### WRITTEN EXERCISE
Quote all of the data exactly as given. Skip every picture it contains.
═════ COLLECTED DATA ═════
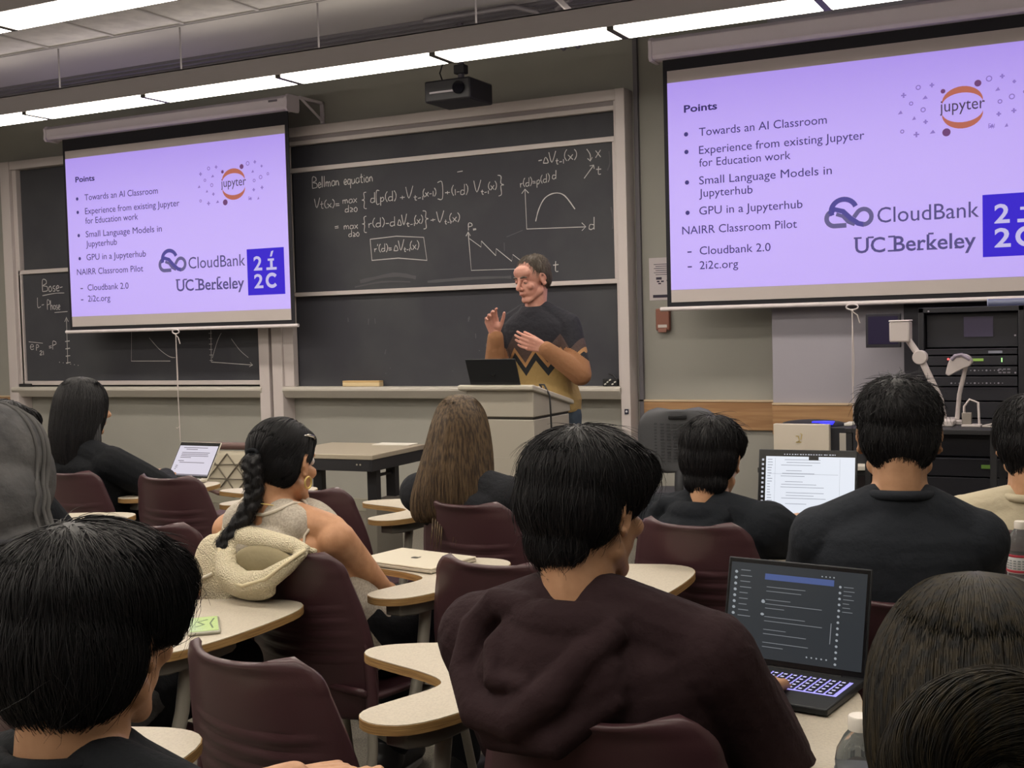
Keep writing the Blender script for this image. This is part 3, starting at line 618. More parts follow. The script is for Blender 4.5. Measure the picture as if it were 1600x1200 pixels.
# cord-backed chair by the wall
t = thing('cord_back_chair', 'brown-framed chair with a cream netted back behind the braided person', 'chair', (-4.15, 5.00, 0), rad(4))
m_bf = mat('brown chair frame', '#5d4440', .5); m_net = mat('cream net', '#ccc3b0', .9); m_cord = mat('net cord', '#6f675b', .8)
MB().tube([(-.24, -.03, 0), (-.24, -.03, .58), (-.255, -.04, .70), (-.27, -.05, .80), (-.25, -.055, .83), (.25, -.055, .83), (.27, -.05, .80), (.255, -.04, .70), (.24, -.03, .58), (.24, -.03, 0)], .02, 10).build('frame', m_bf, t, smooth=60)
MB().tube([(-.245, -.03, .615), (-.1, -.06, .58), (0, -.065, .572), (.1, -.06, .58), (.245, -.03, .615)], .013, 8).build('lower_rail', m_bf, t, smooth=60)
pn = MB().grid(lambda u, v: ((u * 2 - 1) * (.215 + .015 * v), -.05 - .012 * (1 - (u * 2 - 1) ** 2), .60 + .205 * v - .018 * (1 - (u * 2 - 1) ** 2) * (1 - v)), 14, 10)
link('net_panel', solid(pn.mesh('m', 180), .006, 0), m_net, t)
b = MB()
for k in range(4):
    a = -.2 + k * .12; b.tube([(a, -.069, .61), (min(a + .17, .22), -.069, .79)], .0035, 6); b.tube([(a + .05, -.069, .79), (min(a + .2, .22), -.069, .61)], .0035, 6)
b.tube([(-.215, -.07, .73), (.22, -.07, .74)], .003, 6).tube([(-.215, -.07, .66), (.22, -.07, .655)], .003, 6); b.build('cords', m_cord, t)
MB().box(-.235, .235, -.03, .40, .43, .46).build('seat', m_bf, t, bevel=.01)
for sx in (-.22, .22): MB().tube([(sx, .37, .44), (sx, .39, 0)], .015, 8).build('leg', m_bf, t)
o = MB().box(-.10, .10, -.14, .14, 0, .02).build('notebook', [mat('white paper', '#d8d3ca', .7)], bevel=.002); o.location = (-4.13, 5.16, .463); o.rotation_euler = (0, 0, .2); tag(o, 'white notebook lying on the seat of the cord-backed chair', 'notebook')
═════
### EXERCISE ANSWER
Keep writing the Blender script for this image. This is part 3, starting at line 618. More parts follow. The script is for Blender 4.5. Measure the picture as if it were 1600x1200 pixels.
# cord-backed chair by the wall
t = thing('cord_back_chair', 'brown-framed chair with a cream netted back behind the braided person', 'chair', (-4.15, 5.00, 0), rad(4))
m_bf = mat('brown chair frame', '#5d4440', .5); m_net = mat('cream net', '#ccc3b0', .9); m_cord = mat('net cord', '#6f675b', .8)
MB().tube([(-.24, -.03, 0), (-.24, -.03, .58), (-.255, -.04, .70), (-.27, -.05, .80), (-.25, -.055, .83), (.25, -.055, .83), (.27, -.05, .80), (.255, -.04, .70), (.24, -.03, .58), (.24, -.03, 0)], .02, 10).build('frame', m_bf, t, smooth=60)
MB().tube([(-.245, -.03, .615), (-.1, -.06, .58), (0, -.065, .572), (.1, -.06, .58), (.245, -.03, .615)], .013, 8).build('lower_rail', m_bf, t, smooth=60)
pn = MB().grid(lambda u, v: ((u * 2 - 1) * (.215 + .015 * v), -.05 - .012 * (1 - (u * 2 - 1) ** 2), .60 + .205 * v - .018 * (1 - (u * 2 - 1) ** 2) * (1 - v)), 14, 10)
link('net_panel', solid(pn.mesh('m', 180), .006, 0), m_net, t)
b = MB()
for k in range(4):
    a = -.2 + k * .12; b.tube([(a, -.069, .61), (min(a + .17, .22), -.069, .79)], .0035, 6); b.tube([(a + .05, -.069, .79), (min(a + .2, .22), -.069, .61)], .0035, 6)
b.tube([(-.215, -.07, .73), (.22, -.07, .74)], .003, 6).tube([(-.215, -.07, .66), (.22, -.07, .655)], .003, 6); b.build('cords', m_cord, t)
MB().box(-.235, .235, -.03, .40, .43, .46).build('seat', m_bf, t, bevel=.01)
for sx in (-.22, .22): MB().tube([(sx, .37, .44), (sx, .39, 0)], .015, 8).build('leg', m_bf, t)
o = MB().box(-.10, .10, -.14, .14, 0, .02).build('notebook', [mat('white paper', '#d8d3ca', .7)], bevel=.002); o.location = (-4.13, 5.16, .463); o.rotation_euler = (0, 0, .2); tag(o, 'white notebook lying on the seat of the cord-backed chair', 'notebook')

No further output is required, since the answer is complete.